Another person whom Vamsi Dasa would speak to was one merchant who helped construct a two-store building in Navadvipa for him to reside in.

Vamsi Dasa knew what the motive was or what the mood was of everyone who came to see him. If he liked a person who had come and asked a question, he would answer through the _ murtis__ and not directly to that persons face.

Once, one Santa Maharaja came, carrying his tridanda. Vamsi Dasa inquired: “Who is this coming here? Who is this fellow carrying a danda? Danda must be carried by my Gauranga Mahaprabhu, by my Prabhu Gauranga.” This was of course said by him to his Deities. This incident occurred around 1942-1943, after the disappearance of Sarasvati Thakura.

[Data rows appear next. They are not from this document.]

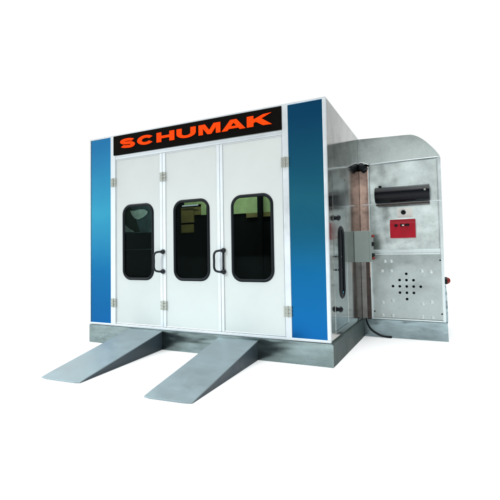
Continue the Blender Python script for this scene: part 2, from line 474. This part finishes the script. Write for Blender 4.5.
def circ(x, z, r, n=14): return [(x+r*math.cos(2*PI*k/n), z+r*math.sin(2*PI*k/n)) for k in range(n)]
low = plate(bmesh.new(), rect(4.186, 5.212, .325, 1.352), [circ(x, z, .021) for x, z in vents], D-.006, D+.014)
lp = build('lower_panel', low, M['unit_low'], unit, bevel=0)
lp['label'] = 'lower panel with a diamond of thirteen round vent holes'
build('vent_backing', bx(4.4, 5.0, D+.0145, D+.0215, .55, 1.13), M['hole'], lp).location = (0, 0, 0)
dim = [(4.939, 1.092), (5.069, 1.077), (4.49, .605), (4.334, .568), (4.937, .567), (5.068, .60), (4.327, .36), (4.483, .36), (4.93, .36), (5.074, .36), (4.385, 1.25), (4.479, 1.25), (4.335, 1.09), (4.48, 1.09)]
for x, z in dim: build('rivet', dome(bmesh.new(), (x, D-.0062, z), (0, -1, 0), .027, .006, 20, 6), M['rivet'], lp, smooth=True).location = (0, 0, 0)
for x, z in [(5.205, 1.262), (5.205, .42), (4.2, .42), (4.2, 1.262)]: build('screw', dome(bmesh.new(), (x, D-.0062, z), (0, -1, 0), .013, .008, 10, 3), M['hole'], lp, smooth=True).location = (0, 0, 0)
bm = bmesh.new()
box(bm, 5.216, 5.26, D-.012, D+.022, .29, 2.895)
box(bm, 4.15, 4.174, D-.012, D+.022, .29, 2.86)
box(bm, 4.174, 5.216, D-.008, D+.02, 1.358, 1.378); box(bm, 4.174, 5.216, D-.012, D+.02, 1.39, 1.44)
box(bm, 4.174, 5.216, D-.010, D+.02, .292, .318)
build('panel_frame', bm, M['unit_dark'], unit, bevel=.003)
bm = bmesh.new(); prism(bm, [(4.031, .0), (5.285, .0), (5.278, .272), (5.268, .288), (4.031, .288)], D-.028, D+.02)
box(bm, 4.031, 5.28, D+.02, DEP, 0, .28)
build('base_plinth', bm, M['ubase'], unit)
build('side_cover', prism(bmesh.new(), [(5.257, .29), (5.287, .29), (5.289, .5), (5.285, .75), (5.272, .86), (5.257, .90)], D+.03, D+.9), M['ubase'], unit, smooth=False)
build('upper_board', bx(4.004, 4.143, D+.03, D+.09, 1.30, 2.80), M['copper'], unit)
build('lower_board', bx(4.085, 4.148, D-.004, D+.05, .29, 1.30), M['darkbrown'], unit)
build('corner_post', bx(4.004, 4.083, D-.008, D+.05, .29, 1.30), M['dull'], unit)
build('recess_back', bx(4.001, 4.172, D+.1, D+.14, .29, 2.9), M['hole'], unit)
bm = bmesh.new(); tube(bm, [(4.147, D-.018, .98), (4.147, D-.018, 2.86)], .006, 8)
build('trim_strip', bm, M['copper'], unit)
# ledge below the black cylinder
bm = bmesh.new(); box(bm, 4.06, 5.255, D-.11, D-.012, 2.194, 2.204)
sh = build('ledge', bm, M['alu'], unit, bevel=.002)
build('ledge_strip', bx(4.29, 5.09, D-.135, D-.10, 2.162, 2.190), M['darkbrown'], unit)  # plain dark brown strip along the underside of the ledge
# hose elbow at the top of the gap
bm = bmesh.new()
pts = curve_pts([(4.04, D+.03, 2.89), (4.05, D-.02, 2.86), (4.09, D-.04, 2.82), (4.12, D-.05, 2.79)], 6)
tube(bm, pts, [.052+.007*(i % 2) for i in range(len(pts))], 14)
build('hose_elbow', bm, M['black'], unit, smooth=False)
bm = bmesh.new(); tube(bm, [(4.694, D, 2.046), (4.694, D-.03, 2.046)], .036, 16); dome(bm, (4.694, D-.03, 2.046), (0, -1, 0), .036, .02)
bp_ = build('dial_plate', bx(4.60, 4.83, D-.004, D-.0005, 1.965, 2.125), M['white'], unit)
build('dial', bm, M['black'], bp_, smooth=True).location = (0, 0, 0)

# things on the unit
rl = thing('roll', (4.69, D-.13, 2.204), 'glossy black cylinder lying on the narrow metal ledge', 'cylinder')
bm = bmesh.new()
cz, cyy = 2.333, D-.145
xs = [4.285, 4.288, 4.30, 4.36, 4.45, 4.6, 4.75, 4.9, 5.03, 5.075, 5.09, 5.094]
rs = [.127, .129, .1295, .129, .127, .125, .124, .125, .127, .129, .129, .127]
tube(bm, [(x, cyy, cz) for x in xs], rs, 28)
dr = build('drum', bm, M['cylinder'], rl, smooth=True, bevel=0)
for p in dr.data.polygons:
    if abs(p.normal.x) > .5: p.use_smooth = False
bm = bmesh.new()
tube(bm, [(4.36, cyy, 2.455), (4.36, cyy, 2.492)], .024, 10); build('knob', bm, M['black'], rl)
bm = bmesh.new()
tube(bm, [(5.03, cyy-.126, cz+.03), (5.03, cyy-.136, cz+.03)], .016, 10); build('stud', bm, M['hinge'], rl)

rb = thing('alarm_box', (4.68, D-.06, 1.62), 'small red metal box with black switches below the round black dial', 'box')
bm = bmesh.new()
v = [(-.1, 1.63), (-.12, 1.86), (-.075, 1.93), (0, 1.93), (0, 1.63)]
a = [bm.verts.new((4.49, D+y, z)) for y, z in v]; b = [bm.verts.new((4.868, D+y, z)) for y, z in v]
bm.faces.new(a); bm.faces.new(b)
for i in range(5): bm.faces.new([a[i], a[(i+1) % 5], b[(i+1) % 5], b[i]])
build('housing', bm, M['red'], rb, bevel=.006)
for q in ((4.565, 4.61, D-.137, D-.112, 1.812, 1.848), (4.65, 4.70, D-.137, D-.112, 1.812, 1.852), (4.715, 4.785, D-.137, D-.112, 1.818, 1.85)):
    build('switch', bx(*q), M['black'], rb, bevel=.003)
build('switch_plate', bx(4.675, 4.705, D-.140, D-.116, 1.822, 1.838), M['white'], rb)

cb = thing('control_box', (4.14, 1.65, 1.25), 'plain grey control box on the side wall in the corner by the cabinet', 'control box')
build('enclosure', bx(4.002, 4.225, 1.63, 1.86, 1.25, 1.74), M['box'], cb, bevel=.006)
build('lid_flange', bx(4.225, 4.262, 1.645, 1.86, 1.262, 1.728), M['box'], cb, bevel=.004)
def button(z, m, nm, r=.02):
    bm = bmesh.new(); tube(bm, [(4.262, 1.70, z), (4.285, 1.70, z)], r*1.2, 12); dome(bm, (4.285, 1.70, z), (1, 0, 0), r, .02)
    build(nm, bm, m, cb, smooth=True)
button(1.655, M['redlens'], 'red_button', .018); button(1.53, M['black'], 'switch', .03); button(1.36, M['black'], 'switch', .024); button(1.31, M['redlens'], 'red_button', .02)

wl = thing('warning_lamp', (5.29, D+.1, .94), 'small dark red lamp on the right edge of the metal cabinet', 'lamp')
bm = tube(bmesh.new(), [(5.257, D+.06, .94), (5.295, D+.06, .94)], .058, 16); build('lamp_base', bm, M['black'], wl)
bm = dome(bmesh.new(), (5.295, D+.06, .94), (1, 0, 0), .050, .045); build('lens', bm, M['redlens'], wl, smooth=True)

cable = build('cable', tube(bmesh.new(), curve_pts([(4.06, D-.03, .30), (4.075, D-.042, .24), (4.12, D-.045, .14), (4.20, D-.05, .07), (4.32, D-.06, .022), (4.46, D-.06, .012)], 8), .011, 8), M['black'], smooth=True)
tag(cable, 'thin black cable drooping across the cabinet base to the floor', 'cable')

# ------------------------------------------------------------------ ramps
def ramp(label, tl, tr, bl, br, zt):
    """tl,tr: x at the booth; bl,br: (x,y) of the tip"""
    r = thing('loading_ramp', ((tl+tr)/2, -.9, 0), label, 'ramp', 'loading ramps in front of the booth doors')
    y0 = -.032
    bm = bmesh.new()
    th = .014
    def P(u, v, dz):      # u across 0..1, v along 0..1 (booth to tip)
        xl = tl+(bl[0]-tl)*v; xr = tr+(br[0]-tr)*v
        yl = y0+(bl[1]-y0)*v; yr = y0+(br[1]-y0)*v
        y = yl+(yr-yl)*u
        if v == 1: y += .022*(abs(2*u-1)**8)
        return (xl+(xr-xl)*u, y, zt*(1-v)+.014*v+dz)
    n = 12
    T = [[bm.verts.new(P(i/8, j/n, 0)) for i in range(9)] for j in range(n+1)]
    Bo = [[bm.verts.new(P(i/8, j/n, -.012)) for i in range(9)] for j in range(n+1)]
    for G in (T, Bo):
        for j in range(n):
            for i in range(8): bm.faces.new([G[j][i], G[j][i+1], G[j+1][i+1], G[j+1][i]])
    for j in range(n):
        for i in (0, 8): bm.faces.new([T[j][i], T[j+1][i], Bo[j+1][i], Bo[j][i]])
    for i in range(8):
        for j in (0, n): bm.faces.new([T[j][i], T[j][i+1], Bo[j][i+1], Bo[j][i]])
    build('deck', bm, M['deck'], r, bevel=.002, seg=1)
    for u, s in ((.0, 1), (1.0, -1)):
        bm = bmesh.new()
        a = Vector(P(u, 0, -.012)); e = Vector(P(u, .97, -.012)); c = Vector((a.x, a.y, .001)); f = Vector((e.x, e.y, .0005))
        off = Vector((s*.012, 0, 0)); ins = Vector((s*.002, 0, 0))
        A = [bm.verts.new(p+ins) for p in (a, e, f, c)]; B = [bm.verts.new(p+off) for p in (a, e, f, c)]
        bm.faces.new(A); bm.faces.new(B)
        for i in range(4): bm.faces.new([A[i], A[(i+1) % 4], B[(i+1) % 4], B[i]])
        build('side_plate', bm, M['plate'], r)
    for v in (.3, .6):
        bm = bmesh.new()
        p, q = Vector(P(.03, v, -.009)), Vector(P(.97, v, -.009))
        pr = [p, q, Vector((q.x, q.y, .002)), Vector((p.x, p.y, .002))]
        A = [bm.verts.new(t) for t in pr]; B = [bm.verts.new(t+Vector((0, .01, 0))) for t in pr]
        bm.faces.new(A); bm.faces.new(B)
        for i in range(4): bm.faces.new([A[i], A[(i+1) % 4], B[(i+1) % 4], B[i]])
        build('cross_rib', bm, M['plate'], r)
    return r
ramp('grey steel wedge ramp under the left door leaf, farther from the side wall', .875, 1.495, (1.078, -1.83), (1.657, -1.80), .272)
ramp('grey steel wedge ramp under the middle and right door leaves, nearer the side wall', 2.455, 3.04, (2.592, -1.87), (3.128, -1.825), .255)

# ------------------------------------------------------------------ light
wd = bpy.data.worlds.new('World'); S.world = wd; wd.use_nodes = True
nt = wd.node_tree; bg = nt.nodes['Background']
tc = nt.nodes.new('ShaderNodeTexCoord'); nrm = nt.nodes.new('ShaderNodeVectorMath'); nrm.operation = 'NORMALIZE'
nt.links.new(tc.outputs['Generated'], nrm.inputs[0])
dot = nt.nodes.new('ShaderNodeVectorMath'); dot.operation = 'DOT_PRODUCT'; dot.inputs[1].default_value = (-.64, .77, 0)
nt.links.new(nrm.outputs[0], dot.inputs[0])
def mrange(src, a, b, c, d):
    m = nt.nodes.new('ShaderNodeMapRange'); m.interpolation_type = 'SMOOTHSTEP'
    for k, v in zip(('From Min', 'From Max', 'To Min', 'To Max'), (a, b, c, d)): m.inputs[k].default_value = v
    nt.links.new(src, m.inputs['Value']); return m.outputs['Result']
horiz = mrange(dot.outputs['Value'], -.55, -.05, .15, 1.12)
sx = nt.nodes.new('ShaderNodeSeparateXYZ'); nt.links.new(nrm.outputs[0], sx.inputs[0])
zen = mrange(sx.outputs['Z'], .55, .95, 0, 1)
mx = nt.nodes.new('ShaderNodeMix'); mx.data_type = 'FLOAT'
nt.links.new(zen, mx.inputs['Factor']); nt.links.new(horiz, mx.inputs['A']); mx.inputs['B'].default_value = 3.3
left = mrange(sx.outputs['X'], -.35, -.72, 1.0, 1.6)
ll = nt.nodes.new('ShaderNodeMath'); ll.operation = 'MULTIPLY'
side = mrange(sx.outputs['X'], .11, .30, 1.0, .45)
ml = nt.nodes.new('ShaderNodeMath'); ml.operation = 'MULTIPLY'
nt.links.new(mx.outputs['Result'], ml.inputs[0]); nt.links.new(side, ml.inputs[1])
nt.links.new(ml.outputs[0], ll.inputs[0]); nt.links.new(left, ll.inputs[1])
nt.links.new(ll.outputs[0], bg.inputs['Strength']); bg.inputs['Color'].default_value = (.97, 1.0, 1.0, 1)

sp = bpy.data.lights.new('front_fill', 'SPOT'); sp.energy = 7500; sp.spot_size = math.radians(31); sp.spot_blend = 1.0  # unseen spot, added to brighten the lower doors into a gradient
sp.shadow_soft_size = 1.6; sp.color = (.78, .94, 1)
so = bpy.data.objects.new('front_fill', sp); C.objects.link(so); so.location = (-4.5, -8.0, 5.2)
so.rotation_euler = (Vector((2.2, -1.1, -.5))-Vector(so.location)).to_track_quat('-Z', 'Y').to_euler()

al = bpy.data.lights.new('cabinet_fill', 'AREA'); al.shape = 'RECTANGLE'; al.size = 3.4; al.size_y = 4.2; al.energy = 38; al.color = (.96, 1, 1)  # unseen area light, added for the cabinet metal to reflect
ao = bpy.data.objects.new('cabinet_fill', al); C.objects.link(ao); ao.location = (4.5, -9.2, 4.1)
ao.rotation_euler = (Vector((4.6, 2.2, 2.0))-Vector(ao.location)).to_track_quat('-Z', 'Y').to_euler()

ol = bpy.data.lights.new('floor_fill', 'AREA'); ol.shape = 'RECTANGLE'; ol.size = 4; ol.size_y = 5; ol.energy = 420  # unseen area light, added to whiten the floor on the right
oo = bpy.data.objects.new('floor_fill', ol); C.objects.link(oo); oo.location = (6.4, -1.0, 8.5)

# ------------------------------------------------------------------ camera
R = [[0.889578799224913, 0.45656344751863903, -0.014120140206703885], [-0.45558290218350084, 0.8890581920845622, 0.04494163242905649], [0.03307233296307819, -0.03354622895683939, 0.998889819407103]]
cam = bpy.data.cameras.new('camera'); co = bpy.data.objects.new('camera', cam); C.objects.link(co)
m = Matrix(((R[0][0], R[2][0], -R[1][0], 5.27854038), (R[0][1], R[2][1], -R[1][1], -5.21584564), (R[0][2], R[2][2], -R[1][2], 1.38168849), (0, 0, 0, 1)))
co.matrix_world = m
cam.sensor_width = 36; cam.lens = 30.4006; cam.shift_x = .04339; cam.shift_y = -.02674; cam.clip_end = 2000
S.camera = co
S.render.engine = 'CYCLES'
S.cycles.max_bounces = 10; S.cycles.use_denoising = True
S.view_settings.view_transform = 'Standard'; S.view_settings.look = 'None'; S.view_settings.exposure = 0; S.view_settings.gamma = 1
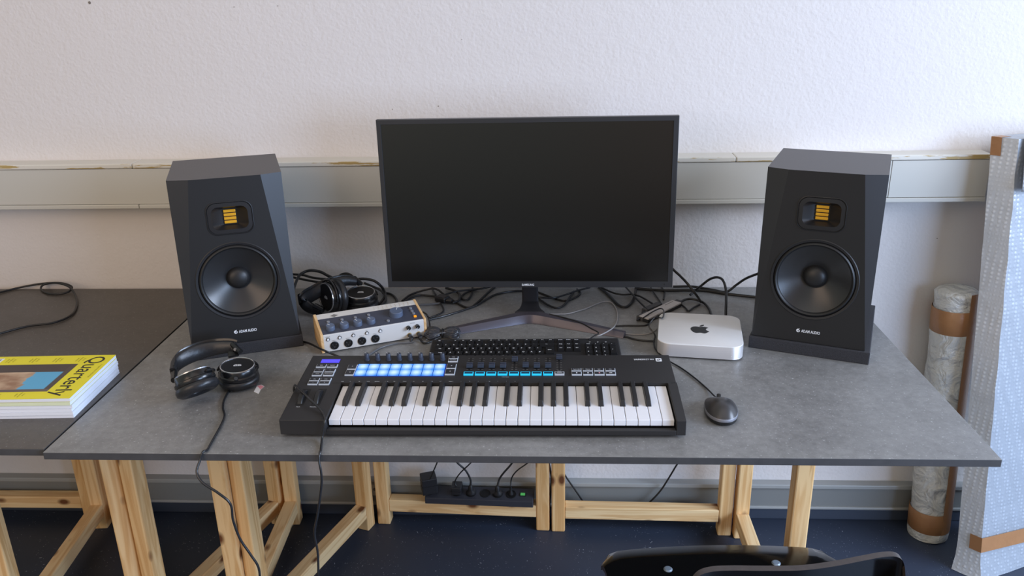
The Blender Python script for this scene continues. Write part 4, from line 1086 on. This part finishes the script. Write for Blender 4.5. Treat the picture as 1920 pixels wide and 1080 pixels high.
cable('thin black cord from under the hub to the right stand foot tip', z([(1154, 611.5), (1175, 610.5), (1200, 610.5), (1213, 609), (1221, 602), (1226, 596)], .0025), .0022)
cable('thin pale cord sagging between the stand foot tip and the mini computer', z([(1165, 625), (1180, 626.5), (1194, 627), (1212, 626.5), (1224, 622), (1231, 617)], .0025), .0015, 'cable_lt')
cable('black cord from the stand foot tip to the left side of the mini computer', z([(1158, 628), (1175, 632), (1194, 637), (1212, 639), (1228, 640)], .003), .0024)
cable('thin cord lying over the right stand foot down to the keyboard', z([(1030, 589), (1060, 596), (1090, 606)], .021) + z([(1108, 616), (1122, 624), (1114, 630), (1104, 636)], .022), .0016)
cable('thin cord coming down from the monitor behind the hub', z([(1219, 537), (1227, 550), (1236, 563), (1240, 570)], .004), .0020)
cable('short dark cord curving down from the monitor right of centre', z([(1240, 537), (1246, 548), (1244, 562)], .003), .0022)
# --- right of the monitor
cable('black cord slanting down from behind the monitor right edge', [(1248, 488, .78), (1262, 505, .76), (1276, 518, .75), (1290, 533, .73), (1307, 555, .72), (1314, 566, .006)], .0034)
cable('black cord arching up and down into the back of the mini computer', [(1294, 553, .005), (1306, 543, .015), (1318, 533, .80), (1331, 523.5, .79), (1344, 520, .76), (1355, 525, .73), (1361, 543, .70), (1361.5, 564, .66), (1361, 584, .630), (1361, 598, .612)], .0034)
cable('thick black cord lying level along the back of the worktop', z([(1190, 541), (1244, 544.5), (1288, 544), (1325, 545), (1371, 552), (1425, 558)], .005), .0042)
cable('black cord rising from the worktop to behind the right speaker', [(1262, 537.5, .008), (1300, 537.5, .008), (1336, 543.5, .006), (1362, 547, .006), (1381, 534, .86), (1399, 522, .84), (1424, 512, .80)], .0036)
cable('black cord from the hub bending over behind the mini computer', z([(1276, 566), (1286, 561.5), (1300, 561)], .008) + z([(1318, 567), (1328, 577), (1333, 588), (1334, 596)], .006), .0034)
cable('short black cord end forking behind the mini computer', z([(1277, 571), (1285, 577), (1291, 583), (1300, 577), (1312, 571)], .004), .0024)
# mouse cord
w = [P(1206, 596, .014), P(1223, 585, .020), P(1238, 578.5, .024), P(1244.5, 583, .036), P(1242, 596, .041), Vector((.388, .592, .0385)), Vector((.372, .575, .022)), P(1228, 628, .005), P(1226, 640, .003), P(1230, 656, .003), P(1250, 674, .003), P(1277, 690, .0025), P(1303, 709, .0025), P(1325, 728, .0025), P(1338, 741, .006)]
mM = Matrix.Translation((.4735, .1625, 0)) @ Matrix.Rotation(-.03, 4, 'Z')
w.append(mM @ Vector((0, .0565, .0088)))
o_ = w[0].copy(); bm = new(); tube(bm, [p - o_ for p in w], .0018, 8, k=7)
o = obj('mouse_cable', bm, 'cable_gl', None, smooth=True, angle=80); o.location = o_; tag(o, 'thin mouse cord running from the hub past the mini computer to the mouse', 'cable', 'loose cables on the desk')

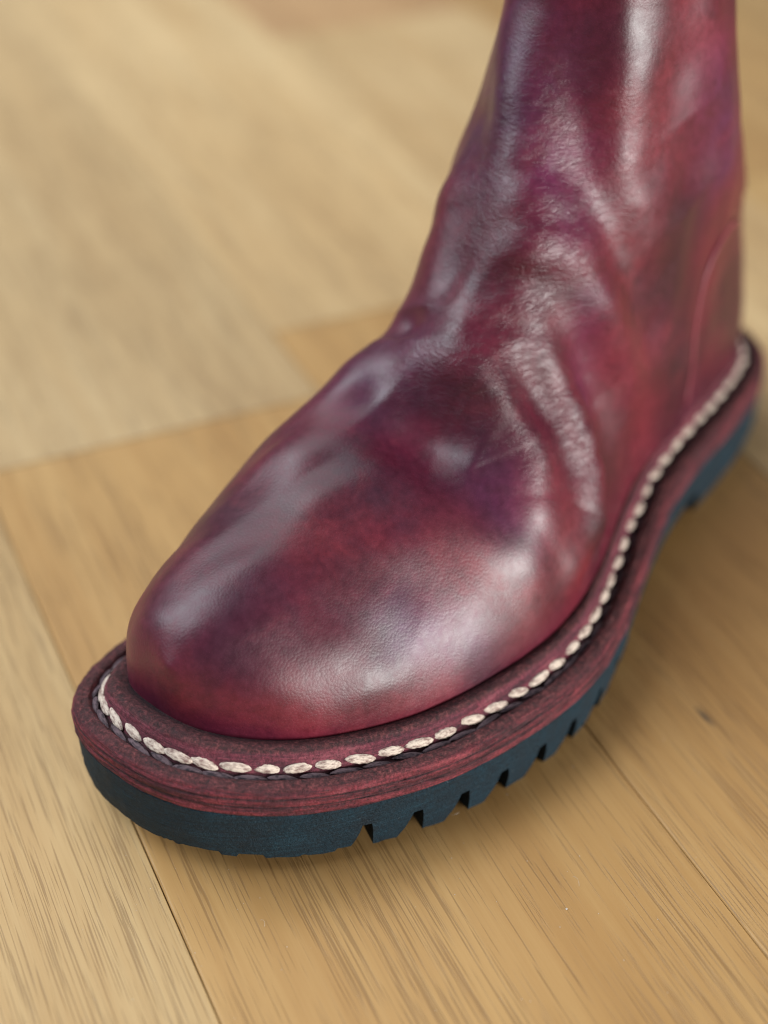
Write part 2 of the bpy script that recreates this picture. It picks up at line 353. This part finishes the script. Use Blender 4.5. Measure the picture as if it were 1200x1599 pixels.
# where folds, dye and painted-shade patches, flex wrinkles and lugs lie on the boot (boot millimetres)
FOLDS=[(-12.5, 9.5, [[105.2, -14.1, 91.7], [103.3, -2.2, 89.7], [105.0, 8.8, 84.6], [109.6, 17.0, 79.6]]), (7, 10, [[119.3, -5.4, 100.0], [124.0, 12.0, 91.7], [125.3, 23.5, 77.3], [118.7, 29.7, 66.2]]), (-5.5, 6.5, [[132.5, 11.0, 101.1], [133.1, 17.4, 89.6], [134.8, 23.0, 80.1], [133.3, 27.7, 71.9]]), (5.5, 6.5, [[137.9, 13.8, 102.5], [143.4, 21.0, 88.6], [146.4, 27.1, 73.4], [145.4, 32.3, 60.7], [139.2, 36.7, 49.6], [125.0, 39.6, 42.8]]), (-4.5, 7, [[147.8, 16.4, 110.1], [154.8, 23.0, 92.4], [160.3, 27.3, 73.0], [159.9, 31.9, 55.0]]), (4, 9, [[148.8, 10.6, 122.8], [156.3, 20.3, 112.2], [167.8, 25.7, 94.6], [182.5, 28.6, 68.5]]), (6, 7.5, [[179.9, -16.2, 174.8], [169.0, -7.8, 155.0], [157.7, -1.9, 138.6], [146.4, 6.8, 123.3]]), (-4.5, 6.5, [[175.2, 5.9, 181.0], [170.0, 9.2, 156.0], [165.7, 17.2, 137.2], [169.1, 25.4, 116.5], [185.4, 28.5, 85.5]]), (2.2, 16, [[182.3, 17.4, 179.2], [176.7, 21.3, 148.1]]), (-3, 8, [[198.9, 25.8, 175.6], [187.0, 28.2, 144.3], [178.5, 28.3, 127.0]]), (-5, 11, [[200.8, 31.6, 146.1], [207.2, 33.9, 119.2]]), (1.9, 8, [[84.3, -33.0, 78.9], [76.4, -17.1, 79.7]]), (-0.8, 9, [[68.1, 23.6, 51.0], [79.5, 32.5, 41.9]]), (1.2, 18, [[95.1, 34.4, 48.3], [114.5, 35.5, 53.8]]), (-1.2, 3, [[152.8, -6.0, 132.6], [159.5, 2.7, 140.5], [161.3, 11.4, 138.1]]), (-1.2, 3, [[144.9, -2.5, 124.5], [152.0, 7.8, 129.5], [159.1, 16.9, 128.4]]), (-1.3, 3, [[132.1, 0.6, 109.9], [140.8, 6.4, 116.2], [147.8, 14.5, 114.6]]), (-0.7, 2, [[125.1, 0.8, 103.2], [134.1, 8.2, 106.4], [141.1, 16.0, 101.8]]), (-0.6, 2, [[114.5, 0.5, 94.8], [118.1, 9.9, 90.3], [118.7, 17.6, 82.8]]), (-0.6, 1.6, [[143.2, 22.1, 85.0], [158.9, 25.3, 81.5]]), (-0.6, 1.6, [[142.3, 26.2, 75.2], [160.5, 27.7, 71.3]]), (-0.6, 1.6, [[139.2, 30.6, 66.2], [157.8, 31.0, 59.8]]), (-2.5, 5, [[146.9, -12.9, 124.4], [134.1, -9.7, 112.1], [122.2, -8.2, 102.2]]), (-6.5, 8, [[131.9, -20.7, 105.2], [122.6, -20.5, 99.1]]), (-1.0, 8, [[71.3, -32.5, 75.0], [66.9, -21.8, 76.4]]), (2.2, 8, [[161.6, -23.1, 131.4], [150.9, -19.3, 124.3]]), (-1.2, 7, [[172.9, -19.3, 150.9], [167.2, -20.4, 140.7]])]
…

Sometimes devotees would go to Vamsi Dasa with a question, but they might not express it to him directly: they wouldn’t say it out loud. However, Vamsi Dasa would speak to Krishna and answer that unspoken question. This would not always be the case. Someone might go to him and be totally ignored, but at other times Vamsi Dasa might have taken notice of that person and answer any questions through the Deities. Thus he was unpredictable, but whenever he did answer in this way people were convinced.